Proceeding pursuant to CPLR article 78 (transferred to this Court by order of the Supreme Court, entered in Ulster County) *982to review a determination of respondent Superintendent of Shawangunk Correctional Facility which found petitioner guilty of violating certain prison disciplinary rules.
Petitioner, a prison inmate, was being escorted back to his cell by a correction officer who informed him that he could not enter his cell in his wheelchair. After refusing to leave the wheelchair, petitioner was given a direct order to exit the chair, which he ignored and then rolled the wheelchair into his cell. As a result, petitioner was served with a misbehavior report and, following a tier II disciplinary hearing, was found guilty of refusing a direct order and interfering with an employee. Upon administrative review, the finding of guilt on the charge of interfering with an employee was reversed, but the penalty of 30 days keeplock and loss of privileges remained the same. Petitioner then commenced this CPLR article 78 proceeding.
We confirm. The misbehavior report and the testimony of both petitioner and the correction officer who authored the report provide substantial evidence to support the finding of guilt (see Matter of Wright v Fischer, 98 AD3d 759, 759 [2012]; Matter of Brown v Fischer, 98 AD3d 770, 771 [2012]). Petitioner’s claim that the misbehavior report was in retaliation for past grievances he had filed raised a credibility question for the Hearing Officer to resolve (see Matter of Wright v Fischer, 98 AD3d at 759; Matter of Martin v Fischer, 98 AD3d 774, 774 [2012]).

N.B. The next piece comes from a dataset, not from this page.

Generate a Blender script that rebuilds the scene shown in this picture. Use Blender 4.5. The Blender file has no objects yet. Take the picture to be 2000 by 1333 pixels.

Turning to petitioner’s procedural contentions, he was not improperly denied the right to call witnesses inasmuch as he refused to ask questions of the facility doctor when given the opportunity (see Matter of Perkins v Fischer, 78 AD3d 1355, 1356 [2010]), and the remaining witnesses requested were not present during the incident (see Matter of Rosales v Pratt, 98 AD3d 764, 765 [2012], lv denied 19 NY3d 816 [2012]). The fact that the Hearing Officer limited petitioner’s questioning of the correction officer to relevant matters was not indicative of bias (see Matter of Jackson v Prack, 84 AD3d 1660, 1661 [2011]; Matter of Lee v McCoy, 233 AD2d 633, 634 [1996]). Finally, we do not find the penalty assessed “so shocking to one’s sense of fairness as to be excessive” (Matter of Jackson v Fischer, 90 AD3d 1432, 1434 [2011]).
Petitioner’s remaining contentions have been examined and found to be either unpreserved or lacking in merit.
Rose, J.P., Lahtinen, McCarthy and Garry, JJ., concur. Adjudged that the determination is confirmed, without costs, and petition dismissed.